- [Goal] Wherever "scene" appears in a line, list that line.
-- Begin Data provided --
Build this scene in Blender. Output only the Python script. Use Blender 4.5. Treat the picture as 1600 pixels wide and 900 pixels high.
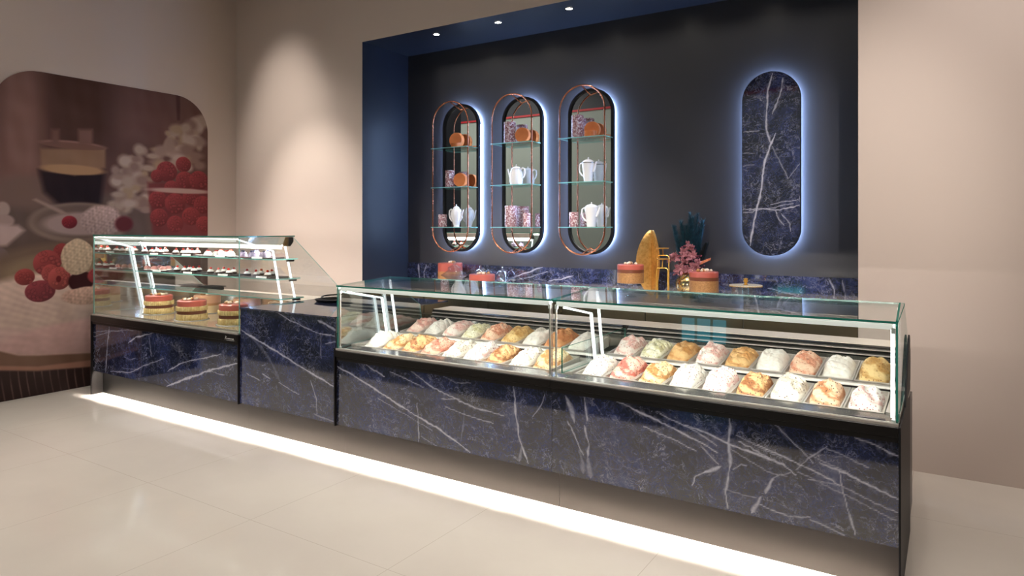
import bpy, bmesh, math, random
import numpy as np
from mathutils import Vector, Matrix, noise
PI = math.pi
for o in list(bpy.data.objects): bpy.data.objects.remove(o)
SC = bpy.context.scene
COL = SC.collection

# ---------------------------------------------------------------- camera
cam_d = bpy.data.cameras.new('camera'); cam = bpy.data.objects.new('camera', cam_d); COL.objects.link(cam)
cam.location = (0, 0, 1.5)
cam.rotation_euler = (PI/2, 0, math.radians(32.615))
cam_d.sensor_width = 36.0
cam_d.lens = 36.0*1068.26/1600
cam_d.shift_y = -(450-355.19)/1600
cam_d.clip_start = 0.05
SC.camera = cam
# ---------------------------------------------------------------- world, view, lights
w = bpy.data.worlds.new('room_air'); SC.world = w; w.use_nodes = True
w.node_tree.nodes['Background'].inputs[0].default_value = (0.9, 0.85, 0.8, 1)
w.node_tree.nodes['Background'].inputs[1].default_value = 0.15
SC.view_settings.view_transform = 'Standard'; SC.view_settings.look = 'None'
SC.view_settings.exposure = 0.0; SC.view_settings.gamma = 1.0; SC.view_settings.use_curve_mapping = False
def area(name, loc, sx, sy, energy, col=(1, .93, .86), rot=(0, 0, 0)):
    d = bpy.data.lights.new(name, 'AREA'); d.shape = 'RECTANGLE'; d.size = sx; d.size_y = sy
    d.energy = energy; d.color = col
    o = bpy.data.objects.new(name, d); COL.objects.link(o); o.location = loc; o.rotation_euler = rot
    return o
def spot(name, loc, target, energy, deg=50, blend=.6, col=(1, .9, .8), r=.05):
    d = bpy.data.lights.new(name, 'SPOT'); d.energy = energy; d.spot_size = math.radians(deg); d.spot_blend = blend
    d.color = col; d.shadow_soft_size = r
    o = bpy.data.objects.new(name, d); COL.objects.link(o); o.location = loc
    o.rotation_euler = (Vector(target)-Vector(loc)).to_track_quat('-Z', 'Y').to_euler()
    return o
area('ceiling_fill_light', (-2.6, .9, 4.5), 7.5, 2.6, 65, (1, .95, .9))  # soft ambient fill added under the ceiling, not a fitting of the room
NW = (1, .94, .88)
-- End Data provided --
- [Solution for this task]
Build this scene in Blender. Output only the Python script. Use Blender 4.5. Treat the picture as 1600 pixels wide and 900 pixels high.
SC = bpy.context.scene